-- Start of RECORDED INFORMATION --
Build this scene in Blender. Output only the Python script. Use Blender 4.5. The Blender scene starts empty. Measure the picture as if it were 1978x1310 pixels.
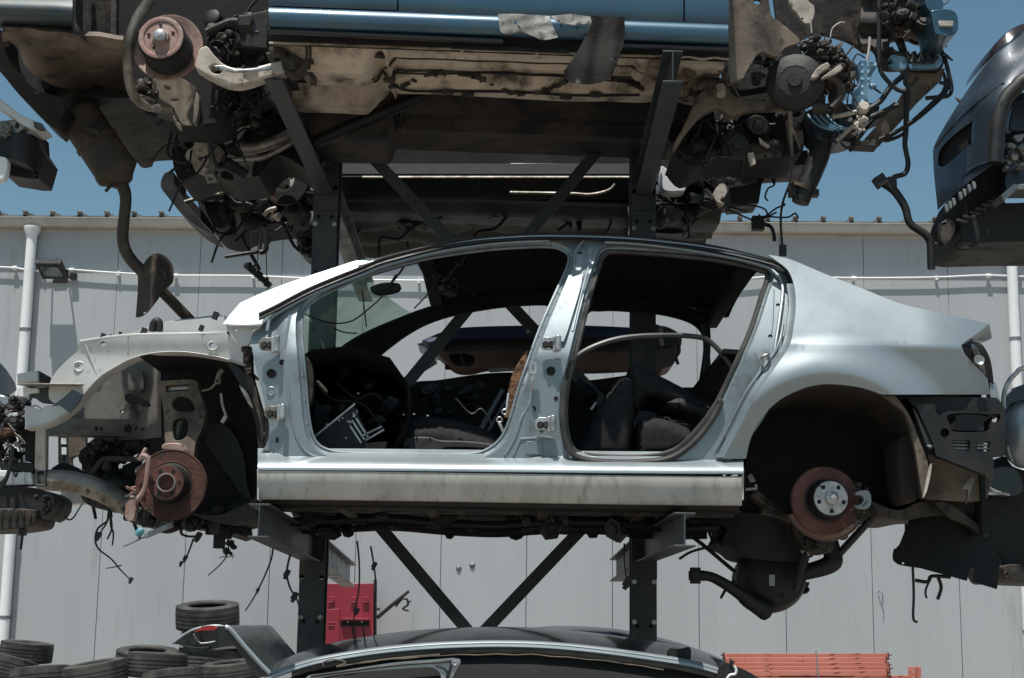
import bpy, math, random
from math import pi, sin, cos, radians, hypot
from mathutils import Vector, Matrix
from mathutils.geometry import delaunay_2d_cdt, tessellate_polygon
RNG = random.Random(11)
SC = bpy.context.scene
COL = SC.collection
# ------------------------------------------------------------------ camera
PW, PH, F, CX, CY = 1978.0, 1310.0, 3000.0, 989.0, 655.0
TH = math.atan(551 / F)
RM = Matrix.Rotation(pi / 2 + TH, 3, 'X') @ Matrix.Rotation(radians(.8), 3, 'Z')
CAM = Vector((0, 0, 1.5))
cd = bpy.data.cameras.new('camera'); cam = bpy.data.objects.new('camera', cd); COL.objects.link(cam)
cd.sensor_width = 36; cd.lens = F / PW * 36; cd.clip_end = 500; cd.clip_start = .05
cam.matrix_world = Matrix.Translation(CAM) @ RM.to_4x4()
SC.camera = cam

def P(px, py, Y):
    """point of the yard seen at that place of the photograph, Y metres in front of the camera"""
    d = RM @ Vector(((px - CX) / F, (CY - py) / F, -1))
    return CAM + d * (Y / d.y)
def mpp(Y):            # metres per photograph pixel at that distance
    return Y * 1.0 / F
# ------------------------------------------------------------------ materials
def S(r, g=None, b=None):
    if g is None: g = b = r
    f = lambda c: (c / 255 / 12.92) if c / 255 <= .04045 else ((c / 255 + .055) / 1.055) ** 2.4
    return (f(r), f(g), f(b), 1)
MATS = {}
def mat(name, c1, rough=.6, metal=0., c2=None, scale=4., lo=.45, hi=.65, stretch=(1, 1, 1), c3=None, s3=14., lo3=.58, hi3=.7,
        bump=0., bscale=60., coat=0., rvar=0., spec=.5, trans=0.):
    m = bpy.data.materials.new(name); m.use_nodes = True
    nt = m.node_tree; N = nt.nodes; L = nt.links
    b = N['Principled BSDF']
    b.inputs['Roughness'].default_value = rough; b.inputs['Metallic'].default_value = metal
    b.inputs['Coat Weight'].default_value = coat; b.inputs['Coat Roughness'].default_value = .08
    b.inputs['Specular IOR Level'].default_value = spec
    b.inputs['Base Color'].default_value = c1
    tc = N.new('ShaderNodeTexCoord'); mp = N.new('ShaderNodeMapping'); mp.inputs['Scale'].default_value = stretch
    L.new(tc.outputs['Object'], mp.inputs['Vector'])
    out = None
    def noise(sc, det=5):
        n = N.new('ShaderNodeTexNoise'); n.inputs['Scale'].default_value = sc; n.inputs['Detail'].default_value = det
        n.inputs['Roughness'].default_value = .62
        L.new(mp.outputs['Vector'], n.inputs['Vector']); return n
    def ramp(src, lo, hi):
        r = N.new('ShaderNodeMapRange'); r.inputs['From Min'].default_value = lo; r.inputs['From Max'].default_value = hi
        L.new(src, r.inputs['Value']); return r
    if c2:
        n = noise(scale); r = ramp(n.outputs['Fac'], lo, hi)
        mx = N.new('ShaderNodeMix'); mx.data_type = 'RGBA'
        mx.inputs['A'].default_value = c1; mx.inputs['B'].default_value = c2
        L.new(r.outputs['Result'], mx.inputs['Factor']); out = mx.outputs['Result']
        if c3:
            n3 = noise(s3); r3 = ramp(n3.outputs['Fac'], lo3, hi3)
            m3 = N.new('ShaderNodeMix'); m3.data_type = 'RGBA'
            L.new(out, m3.inputs['A']); m3.inputs['B'].default_value = c3
            L.new(r3.outputs['Result'], m3.inputs['Factor']); out = m3.outputs['Result']
        L.new(out, b.inputs['Base Color'])
        if rvar:
            rr = N.new('ShaderNodeMapRange'); rr.inputs['To Min'].default_value = rough; rr.inputs['To Max'].default_value = min(1, rough + rvar)
            L.new(r.outputs['Result'], rr.inputs['Value']); L.new(rr.outputs['Result'], b.inputs['Roughness'])
    if bump:
        nb = noise(bscale, 4); bp = N.new('ShaderNodeBump'); bp.inputs['Strength'].default_value = bump; bp.inputs['Distance'].default_value = .01
        L.new(nb.outputs['Fac'], bp.inputs['Height']); L.new(bp.outputs['Normal'], b.inputs['Normal'])
    MATS[name] = m; return m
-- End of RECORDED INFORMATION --
Print each line of the material above exactly, with the pictures removed from your copy.

Build this scene in Blender. Output only the Python script. Use Blender 4.5. The Blender scene starts empty. Measure the picture as if it were 1978x1310 pixels.
import bpy, math, random
from math import pi, sin, cos, radians, hypot
from mathutils import Vector, Matrix
from mathutils.geometry import delaunay_2d_cdt, tessellate_polygon
RNG = random.Random(11)
SC = bpy.context.scene
COL = SC.collection
# ------------------------------------------------------------------ camera
PW, PH, F, CX, CY = 1978.0, 1310.0, 3000.0, 989.0, 655.0
TH = math.atan(551 / F)
RM = Matrix.Rotation(pi / 2 + TH, 3, 'X') @ Matrix.Rotation(radians(.8), 3, 'Z')
CAM = Vector((0, 0, 1.5))
cd = bpy.data.cameras.new('camera'); cam = bpy.data.objects.new('camera', cd); COL.objects.link(cam)
cd.sensor_width = 36; cd.lens = F / PW * 36; cd.clip_end = 500; cd.clip_start = .05
cam.matrix_world = Matrix.Translation(CAM) @ RM.to_4x4()
SC.camera = cam

def P(px, py, Y):
    """point of the yard seen at that place of the photograph, Y metres in front of the camera"""
    d = RM @ Vector(((px - CX) / F, (CY - py) / F, -1))
    return CAM + d * (Y / d.y)
def mpp(Y):            # metres per photograph pixel at that distance
    return Y * 1.0 / F
# ------------------------------------------------------------------ materials
def S(r, g=None, b=None):
    if g is None: g = b = r
    f = lambda c: (c / 255 / 12.92) if c / 255 <= .04045 else ((c / 255 + .055) / 1.055) ** 2.4
    return (f(r), f(g), f(b), 1)
MATS = {}
def mat(name, c1, rough=.6, metal=0., c2=None, scale=4., lo=.45, hi=.65, stretch=(1, 1, 1), c3=None, s3=14., lo3=.58, hi3=.7,
        bump=0., bscale=60., coat=0., rvar=0., spec=.5, trans=0.):
    m = bpy.data.materials.new(name); m.use_nodes = True
    nt = m.node_tree; N = nt.nodes; L = nt.links
    b = N['Principled BSDF']
    b.inputs['Roughness'].default_value = rough; b.inputs['Metallic'].default_value = metal
    b.inputs['Coat Weight'].default_value = coat; b.inputs['Coat Roughness'].default_value = .08
    b.inputs['Specular IOR Level'].default_value = spec
    b.inputs['Base Color'].default_value = c1
    tc = N.new('ShaderNodeTexCoord'); mp = N.new('ShaderNodeMapping'); mp.inputs['Scale'].default_value = stretch
    L.new(tc.outputs['Object'], mp.inputs['Vector'])
    out = None
    def noise(sc, det=5):
        n = N.new('ShaderNodeTexNoise'); n.inputs['Scale'].default_value = sc; n.inputs['Detail'].default_value = det
        n.inputs['Roughness'].default_value = .62
        L.new(mp.outputs['Vector'], n.inputs['Vector']); return n
    def ramp(src, lo, hi):
        r = N.new('ShaderNodeMapRange'); r.inputs['From Min'].default_value = lo; r.inputs['From Max'].default_value = hi
        L.new(src, r.inputs['Value']); return r
    if c2:
        n = noise(scale); r = ramp(n.outputs['Fac'], lo, hi)
        mx = N.new('ShaderNodeMix'); mx.data_type = 'RGBA'
        mx.inputs['A'].default_value = c1; mx.inputs['B'].default_value = c2
        L.new(r.outputs['Result'], mx.inputs['Factor']); out = mx.outputs['Result']
        if c3:
            n3 = noise(s3); r3 = ramp(n3.outputs['Fac'], lo3, hi3)
            m3 = N.new('ShaderNodeMix'); m3.data_type = 'RGBA'
            L.new(out, m3.inputs['A']); m3.inputs['B'].default_value = c3
            L.new(r3.outputs['Result'], m3.inputs['Factor']); out = m3.outputs['Result']
        L.new(out, b.inputs['Base Color'])
        if rvar:
            rr = N.new('ShaderNodeMapRange'); rr.inputs['To Min'].default_value = rough; rr.inputs['To Max'].default_value = min(1, rough + rvar)
            L.new(r.outputs['Result'], rr.inputs['Value']); L.new(rr.outputs['Result'], b.inputs['Roughness'])
    if bump:
        nb = noise(bscale, 4); bp = N.new('ShaderNodeBump'); bp.inputs['Strength'].default_value = bump; bp.inputs['Distance'].default_value = .01
        L.new(nb.outputs['Fac'], bp.inputs['Height']); L.new(bp.outputs['Normal'], b.inputs['Normal'])
    MATS[name] = m; return m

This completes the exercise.